Ben Goldacre
Thursday June 16, 2005
The Guardian
· Do you ever get the feeling that a story is just disappearing before your very eyes? There I was, cheerfully reading about the Opur Oxygen Canister that reader Diana McAllister sent me. Why would anyone want to inhale expensive oxygen from a tin that costs £10, you rightly ask. After all, if you’re the proud owner of two lungs then you already inhale more than the average, and oxygen, like love, is free and all around us. Feel the love. Breathe the oxygen. But no. There is a reason. “Just 300 years ago, the density [sic] of oxygen in the environment on Earth was 30%. Today it is 19-20%.” Breathe into that thought. Feel the bad science washing over you.
· Now I am an innocent soul at heart, with an inquiring mind. Perhaps I’m wrong on this one.

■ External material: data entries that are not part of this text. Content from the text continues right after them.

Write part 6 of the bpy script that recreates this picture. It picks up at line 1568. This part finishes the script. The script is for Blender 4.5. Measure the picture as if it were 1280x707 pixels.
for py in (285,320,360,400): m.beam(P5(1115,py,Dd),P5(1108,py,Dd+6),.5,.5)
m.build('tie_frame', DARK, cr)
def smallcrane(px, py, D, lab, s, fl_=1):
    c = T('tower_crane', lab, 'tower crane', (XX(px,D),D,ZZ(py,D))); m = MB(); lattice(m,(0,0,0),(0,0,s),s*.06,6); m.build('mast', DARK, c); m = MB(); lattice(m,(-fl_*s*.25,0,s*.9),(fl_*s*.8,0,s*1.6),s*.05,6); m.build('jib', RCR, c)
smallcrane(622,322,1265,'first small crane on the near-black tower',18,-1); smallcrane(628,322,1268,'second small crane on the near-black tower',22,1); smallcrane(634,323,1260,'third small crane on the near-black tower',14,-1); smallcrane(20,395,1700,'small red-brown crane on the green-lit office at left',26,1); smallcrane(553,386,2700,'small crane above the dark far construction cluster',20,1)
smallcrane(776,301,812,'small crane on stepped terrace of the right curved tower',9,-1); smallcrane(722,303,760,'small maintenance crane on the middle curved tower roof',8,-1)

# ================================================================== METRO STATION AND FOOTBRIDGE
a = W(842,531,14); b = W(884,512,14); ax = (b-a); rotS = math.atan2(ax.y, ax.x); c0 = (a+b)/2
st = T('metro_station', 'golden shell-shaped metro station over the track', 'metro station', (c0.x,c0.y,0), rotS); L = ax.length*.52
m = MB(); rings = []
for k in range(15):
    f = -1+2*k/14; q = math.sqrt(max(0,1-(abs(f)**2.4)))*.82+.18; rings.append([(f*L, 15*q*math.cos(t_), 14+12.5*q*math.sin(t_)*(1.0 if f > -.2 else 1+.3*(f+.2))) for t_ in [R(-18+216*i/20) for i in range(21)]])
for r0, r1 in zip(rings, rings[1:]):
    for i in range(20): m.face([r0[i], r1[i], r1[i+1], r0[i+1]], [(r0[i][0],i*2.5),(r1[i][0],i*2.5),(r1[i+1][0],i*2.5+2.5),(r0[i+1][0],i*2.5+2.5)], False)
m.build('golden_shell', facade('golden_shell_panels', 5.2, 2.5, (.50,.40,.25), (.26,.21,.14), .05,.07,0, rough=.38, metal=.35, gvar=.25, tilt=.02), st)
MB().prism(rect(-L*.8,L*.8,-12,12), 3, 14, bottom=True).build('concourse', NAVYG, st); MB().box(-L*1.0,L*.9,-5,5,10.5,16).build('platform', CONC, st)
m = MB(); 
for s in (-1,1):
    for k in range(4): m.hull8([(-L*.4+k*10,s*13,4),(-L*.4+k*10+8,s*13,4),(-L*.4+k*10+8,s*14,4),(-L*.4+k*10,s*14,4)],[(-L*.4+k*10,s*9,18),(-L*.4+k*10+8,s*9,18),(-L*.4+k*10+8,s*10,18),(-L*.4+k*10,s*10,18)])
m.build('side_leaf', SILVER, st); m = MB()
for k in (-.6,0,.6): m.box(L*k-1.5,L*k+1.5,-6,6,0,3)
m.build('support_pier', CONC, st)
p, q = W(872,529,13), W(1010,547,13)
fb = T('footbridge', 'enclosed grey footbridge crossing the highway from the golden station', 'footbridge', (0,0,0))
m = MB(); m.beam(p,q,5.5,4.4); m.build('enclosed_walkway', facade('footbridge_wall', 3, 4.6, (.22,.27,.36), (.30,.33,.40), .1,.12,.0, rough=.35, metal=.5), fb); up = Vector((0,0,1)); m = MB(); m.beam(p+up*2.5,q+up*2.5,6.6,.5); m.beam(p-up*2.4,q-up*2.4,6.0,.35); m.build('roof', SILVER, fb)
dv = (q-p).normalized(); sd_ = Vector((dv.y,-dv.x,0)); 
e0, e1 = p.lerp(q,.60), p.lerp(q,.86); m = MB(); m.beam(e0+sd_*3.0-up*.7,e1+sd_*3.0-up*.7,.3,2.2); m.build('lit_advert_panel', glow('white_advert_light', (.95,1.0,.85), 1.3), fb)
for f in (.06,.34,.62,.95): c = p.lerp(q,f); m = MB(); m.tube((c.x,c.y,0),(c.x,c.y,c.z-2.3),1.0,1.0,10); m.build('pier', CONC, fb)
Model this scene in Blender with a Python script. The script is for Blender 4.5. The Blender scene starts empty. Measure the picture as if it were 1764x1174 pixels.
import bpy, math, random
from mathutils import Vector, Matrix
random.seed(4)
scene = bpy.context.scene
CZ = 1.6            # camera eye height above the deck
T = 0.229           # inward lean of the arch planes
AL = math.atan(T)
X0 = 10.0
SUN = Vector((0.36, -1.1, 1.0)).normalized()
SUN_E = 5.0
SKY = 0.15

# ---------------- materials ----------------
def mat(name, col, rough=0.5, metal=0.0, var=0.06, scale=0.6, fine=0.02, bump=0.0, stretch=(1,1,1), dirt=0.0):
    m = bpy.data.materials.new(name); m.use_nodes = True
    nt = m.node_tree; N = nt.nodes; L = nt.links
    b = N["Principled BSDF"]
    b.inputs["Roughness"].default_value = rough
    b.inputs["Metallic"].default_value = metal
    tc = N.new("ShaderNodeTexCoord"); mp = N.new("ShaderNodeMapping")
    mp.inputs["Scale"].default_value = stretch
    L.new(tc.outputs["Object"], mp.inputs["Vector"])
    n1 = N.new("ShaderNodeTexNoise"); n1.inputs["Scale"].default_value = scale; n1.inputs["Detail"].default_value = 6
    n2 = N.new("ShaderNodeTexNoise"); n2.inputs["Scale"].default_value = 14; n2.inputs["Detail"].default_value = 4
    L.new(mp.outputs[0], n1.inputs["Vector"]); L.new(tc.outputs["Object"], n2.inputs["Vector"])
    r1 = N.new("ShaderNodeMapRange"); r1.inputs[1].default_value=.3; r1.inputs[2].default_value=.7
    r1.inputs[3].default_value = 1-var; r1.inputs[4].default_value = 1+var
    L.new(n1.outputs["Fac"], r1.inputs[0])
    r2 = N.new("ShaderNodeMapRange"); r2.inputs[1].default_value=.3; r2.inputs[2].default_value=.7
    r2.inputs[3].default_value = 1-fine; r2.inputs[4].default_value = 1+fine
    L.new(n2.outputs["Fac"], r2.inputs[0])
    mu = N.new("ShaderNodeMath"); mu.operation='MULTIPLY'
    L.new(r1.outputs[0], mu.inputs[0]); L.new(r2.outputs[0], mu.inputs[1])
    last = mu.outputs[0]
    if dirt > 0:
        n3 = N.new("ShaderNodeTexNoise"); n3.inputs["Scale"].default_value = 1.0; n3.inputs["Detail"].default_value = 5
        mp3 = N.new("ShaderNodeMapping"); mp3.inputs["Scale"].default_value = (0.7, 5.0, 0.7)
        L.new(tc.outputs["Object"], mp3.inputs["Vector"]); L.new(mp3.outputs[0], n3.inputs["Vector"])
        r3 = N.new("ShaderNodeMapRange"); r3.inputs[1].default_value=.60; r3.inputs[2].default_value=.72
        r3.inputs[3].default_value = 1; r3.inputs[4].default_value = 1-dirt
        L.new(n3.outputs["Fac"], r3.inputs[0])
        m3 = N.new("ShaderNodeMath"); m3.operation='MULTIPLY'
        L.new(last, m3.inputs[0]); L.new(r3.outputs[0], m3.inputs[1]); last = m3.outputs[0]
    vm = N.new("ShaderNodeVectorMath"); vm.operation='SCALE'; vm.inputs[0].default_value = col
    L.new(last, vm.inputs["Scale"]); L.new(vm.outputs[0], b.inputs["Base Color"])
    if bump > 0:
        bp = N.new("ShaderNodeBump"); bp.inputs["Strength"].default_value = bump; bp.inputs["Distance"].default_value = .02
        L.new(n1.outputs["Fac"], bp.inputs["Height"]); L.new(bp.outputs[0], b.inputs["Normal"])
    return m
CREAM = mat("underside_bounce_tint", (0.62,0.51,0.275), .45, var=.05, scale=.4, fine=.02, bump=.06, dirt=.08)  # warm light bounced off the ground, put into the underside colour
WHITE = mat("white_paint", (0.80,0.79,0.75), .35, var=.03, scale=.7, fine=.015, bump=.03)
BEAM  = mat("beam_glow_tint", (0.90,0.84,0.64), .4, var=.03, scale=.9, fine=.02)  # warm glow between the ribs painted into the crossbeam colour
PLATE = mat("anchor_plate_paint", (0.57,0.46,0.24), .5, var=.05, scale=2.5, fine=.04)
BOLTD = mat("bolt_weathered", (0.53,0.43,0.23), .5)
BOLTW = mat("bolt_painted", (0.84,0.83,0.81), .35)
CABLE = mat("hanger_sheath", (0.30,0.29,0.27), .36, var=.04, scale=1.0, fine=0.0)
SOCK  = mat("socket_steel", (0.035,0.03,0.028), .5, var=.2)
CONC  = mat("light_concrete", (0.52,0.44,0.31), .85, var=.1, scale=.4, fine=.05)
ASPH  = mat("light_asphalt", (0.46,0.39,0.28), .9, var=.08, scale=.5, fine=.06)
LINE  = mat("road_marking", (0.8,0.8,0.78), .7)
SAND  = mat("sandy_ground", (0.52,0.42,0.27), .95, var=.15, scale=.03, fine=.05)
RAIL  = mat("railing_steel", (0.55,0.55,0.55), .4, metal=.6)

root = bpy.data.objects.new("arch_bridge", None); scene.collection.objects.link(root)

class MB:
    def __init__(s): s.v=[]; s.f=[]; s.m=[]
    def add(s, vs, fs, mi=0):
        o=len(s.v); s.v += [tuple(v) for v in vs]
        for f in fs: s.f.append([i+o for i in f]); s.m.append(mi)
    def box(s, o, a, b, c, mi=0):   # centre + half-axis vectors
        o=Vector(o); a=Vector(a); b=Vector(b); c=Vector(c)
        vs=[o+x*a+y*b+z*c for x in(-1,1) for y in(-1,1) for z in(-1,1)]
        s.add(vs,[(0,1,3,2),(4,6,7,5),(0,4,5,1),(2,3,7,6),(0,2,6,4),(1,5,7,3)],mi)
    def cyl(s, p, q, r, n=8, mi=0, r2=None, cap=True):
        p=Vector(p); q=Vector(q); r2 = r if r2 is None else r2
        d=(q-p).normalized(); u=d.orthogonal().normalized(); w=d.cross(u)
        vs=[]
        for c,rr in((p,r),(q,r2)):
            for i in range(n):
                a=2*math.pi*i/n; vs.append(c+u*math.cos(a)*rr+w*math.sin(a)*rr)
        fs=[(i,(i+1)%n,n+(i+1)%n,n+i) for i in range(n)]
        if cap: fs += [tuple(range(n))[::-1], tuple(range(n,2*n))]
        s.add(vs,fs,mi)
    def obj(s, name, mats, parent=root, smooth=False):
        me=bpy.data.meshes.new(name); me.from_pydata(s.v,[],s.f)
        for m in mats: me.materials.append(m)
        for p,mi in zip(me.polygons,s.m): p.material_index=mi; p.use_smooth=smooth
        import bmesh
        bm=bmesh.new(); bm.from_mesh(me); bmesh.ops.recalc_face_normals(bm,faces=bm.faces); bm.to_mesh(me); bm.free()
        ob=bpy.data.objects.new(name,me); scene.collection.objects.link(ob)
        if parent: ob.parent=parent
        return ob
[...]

I mean, maybe things have moved on since I did A-level chemistry a whole 12 years ago, but I vaguely remember at least 200 years before that some French bloke called Lavoisier burned candles in closed containers and found that only a fifth of the air was consumed, called that bit “oxygen” instead of Phlogiston and then sat wondering what the other 80% of air was all about. The answer is “being nitrogen”, for those of you a few hundred years behind the game.
· But the Opur people have a far higher opinion of your scientific knowledge than I do. Evolution, they think you will be thinking: surely we could evolve to deal with this change in atmospheric oxygen, in a mere 300 years. They have an answer for that too. “Simple living cell creatures [sic] will adapt to such changes in the environment. However, man has not become more efficient at extracting oxygen from the air.” No. Here we are living in a hostile alien environment with a third less oxygen than we evolved for, a whole 300 years after this gigantic change in the composition of the earth’s atmosphere. Now, I’ve got as much respect for an argument deploying comparative physiology as the next man. But this guff appears almost 200 times on Google (www.tinyurl.com/bcuql). So I bravely write to half a dozen sites at random, and they all, all, write back, within 12 hours, to say they’re taking these quotes off their webpages. Check it out. I’m more effective than the ASA. We’re waiting to talk to the distributor, but the man from retailer www.opuruk.co.uk rang me back. “By the time your story comes out we will no longer even sell this product,” he said, which is a shame, since I have no idea if it is any good and rather wanted to try it. Where did my story go? Only another 185 retailers to go.